This challenge was an image conversion service which expected a PNG file and converted into a PPM file. PPM is a simple text-based image format, here is the wikipedia page describing it: https://en.wikipedia.org/wiki/Netpbm_format
The main vulnerability was a stack buffer overflow, because it allocated a buffer with the size of width * height * bitsPerPixel and copied the PNG’s decompressed zlib data (except the filter field) to the buffer which does not respected the allocated buffer’s size.
The main problem was that we also overwrote the stack canary and it was a 64-bit ASLR-enabled PIE binary (as the challenge website stated so) which did not fork, so new canary generated for every new connection:
Luckily there was an other vulnerability: the PNG file format uses a method called Filtering which can help to reduce the size of the file by only storing the differences with the pixel to the left or the pixel above etc. You can read about it here: https://en.wikipedia.org/wiki/Portable_Network_Graphics#Filtering
So if we tried to read the previous row in first row, then it read before our buffer. This way we could read the stack cookie from the previous function call. Although I am not 100% sure, but I think the binary was compiled with -fstack-protector-all, because there was stack cookie in every function. In this case maybe this paranoid setting caused more harm than good… :)
I had to experiment a bit with the width / height / with or without alpha channel options. As I had to switch between the “copy the above line” (2) filter (for the stack cookie) and “copy the exact values” (0) filter (for the return address). Finally I created a 6*1 PNG with alpha channel.
This way we could overwrite the stack cookie and we had RIP control. BUT as the binary was a PIE binary we had not fix addresses where we could jump. Or do we?
Basically the return address points to a valid memory address, to the next instruction after the sub_1560 call.

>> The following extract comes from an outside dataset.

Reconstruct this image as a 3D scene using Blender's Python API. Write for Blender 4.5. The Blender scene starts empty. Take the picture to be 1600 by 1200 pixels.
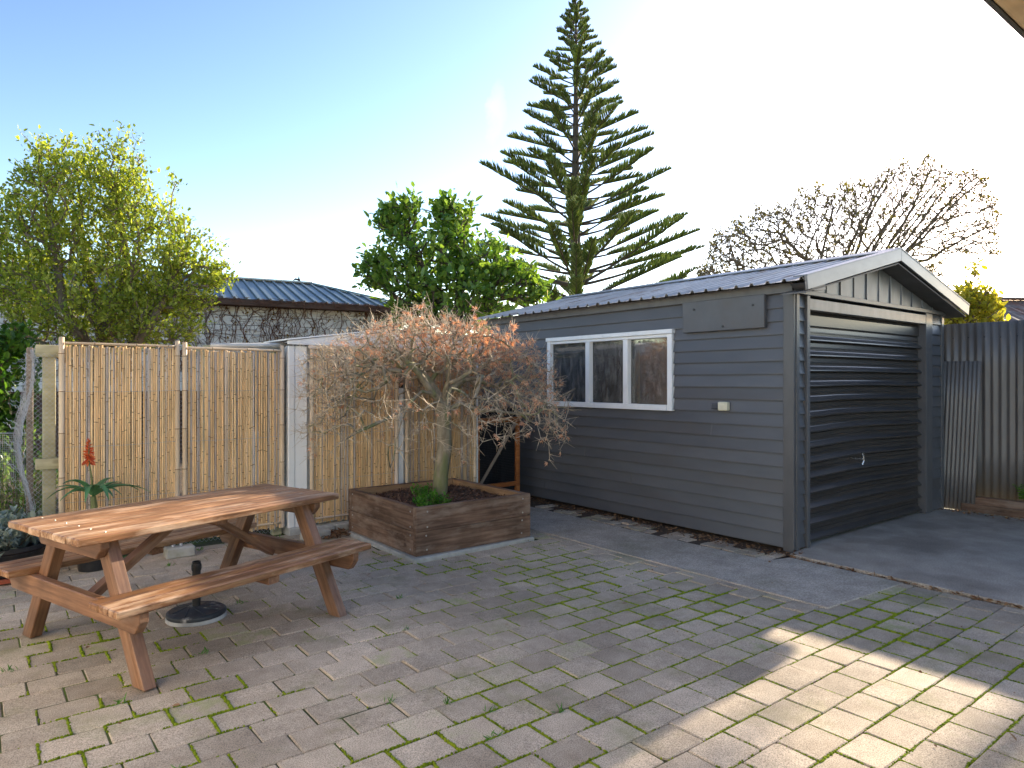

So if we partially overwrite the return address, we can jump somewhere in the png2ppm binary.
Practically I jumped to the program’s start again as at this point I already had a lot of leaked addresses as the result of the conversion contained the stack cookie, an address from the stack, and an address from the png2ppm binary (although I had to mix the address bytes from the pixelmap and the alpha map, because the conversion divided the values into two different files).
Only one thing separated me from getting a shell: a libc address :)
Because I know the program’s base address at this point, I could jump to the puts PLT and print out the GOT table. So I got the puts function’s libc address and calculated the system’s address from it.
So in the next ROP chain I could call the system with “sh”. For this I had to calculate the “sh” string’s address from the stack (I could calculate this, because I already had a stack address leak).
Because of the partial overwrite, I also overwrote 4 bits from the ASLR random part, so for the real server I had to run the exploit multiple times to hit the correct address with a 1/16 change (locally I debugged it with disabled ASLR).